March 24th Questions/Answers:

1. What is quality teaching?

--Making learning relevant to students--so they know WHY they are learning it and how it is adaptable to their life
--Connections to personal and professional growth
--Engaging for all students in a variety of ways
--Assessing in a variety of ways
--Responsive to what is going on in society (ie., health care reform, topics that are on mind)
- With the variety of learners and various maturity levels, we need to engage all students no matter what their strengths or weaknesses are. We need to help them to think for themselves and to make good choices in this changing society/workplace. As an educator, we need to keep abreast of the changes in the workplace and keep ourselves updated with the latest information on the content being taught.

2. What do you do well in your classroom?
--provide a variety of experiences for a variety of learning styles
--hands-on learning (field trips, experience it, speakers, knocking down the walls of the classroom)
--incorporate newest technology in the classroom (to meet the ways students are "wired")

- Field trips allow students to see career opportunities. Many times we are limited w/funds but even a fundraiser or setting aside Carl Perkins Money to help off-set the cost enables students to explore the career opportunities without a fee. Reflective papers after a career exploration allows us to see what they see and follow-up information, if needed.

3. What would you like to learn more about?
--examples of teacher's best teaching
--competency-based assessments related to industry-standards (Perkins requirements)
--new innovative ways to incorporate new technology into the classroom
- How to keep from being stressed with all the changes with budget, lack of funds for the classroom/building, increased numbers in the classroom, limited time to prepare if we all are being stretched with more on our plate, etc.
-Resources that help us prepare for the limited budgets and increased classroom size and how to deal with the stress that goes with these changes.

Literacy Reflections:
- Many students refuse to read a manual, read directions or read through a recipe, before going into lab or start a task and go straight to the questions at the end of the workbook or worksheet. To be competitive in the workplace, we need to help them to understand what the directions may mean, how to question the manual and what the recipe is asking before they attempt it. Many students want instant results and are not willing to read and comprehend what they have read. Some of our questioning, wait time and discussion strategies will help with this and get them to reflect on what they have read before they start a task or assignment.
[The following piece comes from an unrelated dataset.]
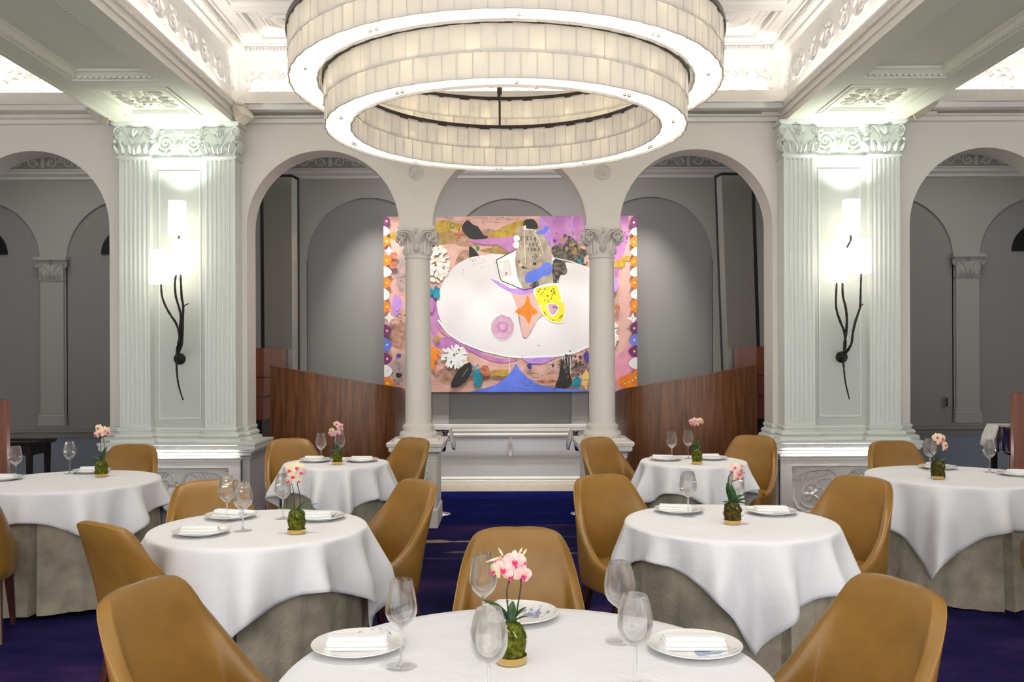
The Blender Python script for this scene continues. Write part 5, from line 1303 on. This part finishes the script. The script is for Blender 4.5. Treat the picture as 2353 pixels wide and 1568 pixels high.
# ------------------------------------------------------------------ orchids
def orchid(x, y, seed, h, mh, mw, stems, blooms, leaves, moss, pet, label, fr=.024, buds=()):
    mw *= .92; rr = random.Random(seed); root = empty('potted_orchid', (x,y,.7515), label=label, cat='orchid', group='orchids in moss balls')
    m = MB(); m.lathe([(.034,0),(.038,.002),(.0405,.010),(.0415,.021),(.0405,.0215),(.039,.012),(.036,.005),(.001,.005)], n=40); m.build('brass_dish', 'brass', root)
    m = MB(); rows = []
    for i in range(15):
        t = i/14; row = []
        for j in range(36):
            a = TAU*j/36; nz = noise.noise(Vector((math.cos(a)*2.2+seed, math.sin(a)*2.2, t*4)))*.26+noise.noise(Vector((math.cos(a)*7+seed, math.sin(a)*7, t*11)))*.10
            r = mw*(.93+.09*math.sin(PI*t)+nz)*(1 if t < .9 else 1-(t-.9)*5.5)
            row.append((r*math.cos(a), r*math.sin(a), .008+mh*t))
        rows.append(row)
    m.grid(rows, True, cap1=True)
    for k in range(1100):        # moss sprigs
        a = rr.uniform(0,TAU); t = rr.random(); z = .018+(mh-.012)*t
        nz = noise.noise(Vector((math.cos(a)*2.2+seed, math.sin(a)*2.2, t*4)))*.26
        r = mw*(.93+.09*math.sin(PI*t)+nz)*(1 if t < .9 else 1-(t-.9)*5.0)-.001
        d = rr.uniform(.003,.0075); da = rr.uniform(-.12,.12); dz = rr.uniform(-.006,.005); w = .0006
        c, s_ = math.cos(a), math.sin(a); p = (r*c, r*s_, z); e = ((r+d)*math.cos(a+da), (r+d)*math.sin(a+da), z+dz)
        m.add([(p[0]-s_*w,p[1]+c*w,p[2]),(p[0]+s_*w,p[1]-c*w,p[2]),(p[0],p[1],p[2]+w*2),e], [(0,1,3),(1,2,3),(2,0,3)])
    m.build('moss_ball', moss, root)
    zt = mh+.004
    for (ang, L, W, rise, droop) in leaves:
        m = MB(); rows = []; px, py, pz = 0, 0, zt-.004; el = rise; n = 12; ca, sa = math.cos(ang), math.sin(ang)
        for i in range(n+1):
            t = i/n; w = W*math.sin(PI*min(.985,.10+t*.885))**.75; row = []
            for q in (-1,-.6,-.2,0,.2,.6,1):
                cup = .30*w*abs(q)**1.3
                ox = -sa*w*q; oy = ca*w*q
                row.append((px*ca+ox-math.sin(el)*cup*ca, px*sa+oy-math.sin(el)*cup*sa, pz+math.cos(el)*cup))
            rows.append(row); px += math.cos(el)*L/n; pz += math.sin(el)*L/n; el -= droop/n
        m.grid(rows); o = m.build('leaf', 'leaf', root, auto=80); mod(o, 'SOLIDIFY', thickness=.0012)
    for st in stems:
        m = MB(); k = len(st); d = []
        for i in range(k-1):
            p0, p1, p2, p3 = [Vector(st[max(0,min(k-1,i+u))]) for u in (-1,0,1,2)]
            for t in range(5):
                t /= 5; d.append(.5*((2*p1)+(-p0+p2)*t+(2*p0-5*p1+4*p2-p3)*t*t+(-p0+3*p1-3*p2+p3)*t**3))
        d.append(Vector(st[-1])); m.tube(d, [.0024-.0011*i/len(d) for i in range(len(d))], 7)
        for i in (len(d)//3, 2*len(d)//3): m.ball(tuple(d[i]), .0032, 6)
        m.build('flower_stem', 'stem', root)
    def petal(m, base, dirv, nrm, L, W, cup, mi):
        side = dirv.cross(nrm).normalized(); rows = []
        for i in range(8):
            t = i/7; w = W*math.sin(PI*min(.98,.08+.88*t))**.7; row = []
            for q in (-1,-.55,0,.55,1):
                p = base+dirv*(L*t)+side*(w*q)+nrm*(cup*(t*t-.2*t)*L-abs(q)**2*w*.18); row.append(tuple(p))
            rows.append(row)
        m.grid(rows, mi=mi)
    for bi, (bx, by, bz, az, elv, sc) in enumerate(blooms):
        nrm = Vector((math.sin(az)*math.cos(elv), -math.cos(az)*math.cos(elv), math.sin(elv))); up = Vector((0,0,1)); sd = up.cross(nrm).normalized(); up = nrm.cross(sd).normalized(); c = Vector((bx,by,bz)); r = fr*sc
        m = MB(); tw = rr.uniform(-.3,.3)
        def dv(a): return (sd*math.cos(a+tw)+up*math.sin(a+tw)).normalized()
        for a in (PI/2, PI/2+2.15, PI/2-2.15): petal(m, c-nrm*.002, dv(a), nrm, r*1.0, r*.36, -.15, 0)
        for a in (.25, PI-.25): petal(m, c, dv(a), nrm, r*1.08, r*.62, -.12, 0)
        fl = m.build('flower', pet if not isinstance(pet, (list,tuple)) else pet[bi % len(pet)], root, auto=80)
        m = MB(); petal(m, c+nrm*.002, (dv(-PI/2)+nrm*.6).normalized(), nrm, r*.50, r*.24, .5, 0)
        for a in (-PI/2+.95, -PI/2-.95): petal(m, c+nrm*.002, (dv(a)+nrm*.9).normalized(), nrm, r*.34, r*.17, .4, 0)
        m.ball(tuple(c+nrm*.004+dv(PI/2)*r*.06), r*.12, 8, mi=1); m.build('flower_lip', ['lip','lipc'], fl, auto=80)
    for (bx, by, bz, dx, dz) in buds:
        m = MB(); q = Vector((bx,by,bz)); m.tube([q, q+Vector((dx*.45,0,dz*.45)), q+Vector((dx,0,dz))], [.0015,.0032,.0006], 7); m.build('bud', 'petalc', root)
    rts = MB(); rts.tube([(.0,-mw*.6,zt-.004),(.008,-mw*1.02,zt-.014),(.014,-mw*1.08,zt-.026)], .0016, 6); rts.tube([(-.01,-mw*.5,zt),(-.012,-mw*.95,zt-.004),(-.004,-mw*1.1,zt-.012)], .0012, 6); rts.build('air_roots', 'root', root)
    return root
S = lambda *p: list(p)
orchid(0, 2.315, 1, .30, .098, .038,
    [[(-.005,0,.095),(-.008,-.005,.14),(-.010,-.008,.19),(-.004,-.01,.215),(.0,-.012,.235)], [(.008,0,.095),(.018,-.004,.15),(.026,-.006,.20),(.024,-.012,.225),(.010,-.014,.25)]],
    [(.010,-.022,.268,.15,.1,1.15),(-.018,-.024,.248,-.25,.05,1.15),(.032,-.020,.232,.45,-.1,1.05),(-.042,-.010,.240,-1.0,.0,.95),(-.034,-.004,.262,-.9,.5,.8),(.030,-.008,.262,.9,.3,.9),(.0,-.010,.228,.0,-.5,.9)],
    [(PI-.25,.100,.018,.95,.65),(.15,.060,.013,1.0,.4),(1.3,.060,.013,1.35,.3),(-.5,.055,.012,.75,.5),(2.4,.05,.013,.9,.8)], 'moss', ['petalp','petalp','petalp','petalc','petalp','petalp','petalc'],
    'pink and white potted orchid on the nearest table', buds=[(-.03,-.01,.275,-.035,-.012),(.022,-.01,.285,.008,.016),(.030,-.01,.280,.012,.018),(-.02,-.01,.28,-.012,.02)])
orchid(-.97, 4.045, 2, .31, .100, .038,
    [[(-.008,0,.095),(-.010,-.004,.15),(-.014,-.006,.20),(-.02,-.008,.23),(-.012,-.01,.27)], [(.010,0,.095),(.016,-.003,.14),(.013,-.006,.19),(.005,-.008,.23),(.012,-.010,.285)]],
    [(.006,-.014,.300,.1,.1,1.2),(-.026,-.012,.288,-.4,.1,1.2),(.022,-.010,.278,.5,0,1.0),(-.012,-.014,.262,-.1,-.2,1.1),(-.034,-.008,.240,-.6,-.2,.9),(.012,-.010,.240,.4,-.3,.7)],
    [(PI-.05,.10,.014,.35,.6),(.15,.10,.010,.55,.5),(.7,.075,.012,.85,.5),(-.6,.06,.010,.4,1.4),(2.5,.06,.010,.3,1.6)], 'moss', ['petalc','petalc','petalp','petalc','petalp','petalc'],
    'cream and pink potted orchid with long leaves on the second-row left table')
orchid(1.055, 4.24, 3, .30, .095, .040,
    [[(-.018,0,.09),(-.020,-.003,.15),(-.020,-.004,.215),(-.012,-.006,.235),(.004,-.01,.252)], [(.008,0,.09),(.003,-.003,.14),(-.004,-.004,.20),(.006,-.006,.205),(.022,-.008,.212)]],
    [(.010,-.014,.270,-.2,.4,1.0),(.028,-.012,.240,.4,0,1.25),(.040,-.004,.278,1.0,.5,.7),(.022,-.01,.222,.3,-.4,.9),(.050,-.004,.246,1.2,.0,.8)],
    [(1.9,.105,.026,1.25,.3),(.25,.085,.022,.9,.9),(.0,.085,.020,.45,.4),(-.25,.075,.017,.25,.6),(PI+.1,.05,.012,.4,.5),(2.5,.09,.022,1.3,.2)], 'mossd', ['petalp','petalp','petalc','petalc','petalp'],
    'pale pink potted orchid with broad dark leaves on the second-row right table', buds=[(-.012,-.01,.262,-.026,.014),(-.01,-.01,.256,-.022,.016)])
orchid(-1.30, 6.70, 4, .31, .085, .036,
    [[(-.006,0,.08),(-.01,-.003,.14),(-.004,-.004,.20),(.0,-.006,.25),(-.006,-.01,.30)], [(-.004,0,.14),(-.02,-.004,.17),(-.03,-.006,.20),(-.036,-.008,.23)]],
    [(-.002,-.012,.305,.1,.2,1.0),(.022,-.01,.285,.5,0,1.15),(.028,-.008,.262,.6,-.2,1.0),(-.040,-.01,.255,-.4,.1,1.0),(-.050,-.008,.232,-.5,0,.9),(.006,-.012,.238,.1,-.2,1.0),(-.03,-.01,.222,-.1,-.3,.9)],
    [(.1,.095,.019,.45,.4),(PI-.1,.07,.017,.55,.5),(1.6,.07,.020,1.35,.2),(-2.5,.07,.022,-.4,.7),(-.4,.05,.014,.1,.9)], 'moss', ['petalp','petalp','petalp','petalc','petalp','petalp','petalp'],
    'pink potted orchid on the small rear left table')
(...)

Student-Driven Questioning Reflections:
- CRISS strategies come into play here as we get the students to take ownership of their own learning. Some may need more encouragement then others but the students need to be able to question, participate in discussion and we need to step back and allow for the wait time, etc.

Class Discussions Reflections:
Asking questions in class is one thing but engaging students in the discussion is quite another thing.....When asking questions, consider how many students are engaged in thinking, and what are they thinking? What can we do to ensure that most students are engaged in thinking after the question is posed? What can we do to find out more about student's thinking? As a "veteran" of CRISS, the idea of Think-Pair-Share Strategy could be used to determine a student's level of engagement. Another solution, as suggested in a related reading, is to give each student a whiteboard along with markers. Pose the question and have students write down their answer. this gives the partner an opportunity to quickly scan the response and also give the instructor the chance to find out what the students are thinking. t.s.
- A reminder of the 3+ second Wait Time, HRASE technique and other strategies for the ESL and special needs students ensures all learners the opportunity to focus and participate in the discussion. These may help when the learners in a class vary from age to maturity level. The CRISS strategies work well to engage the learners in the various content areas.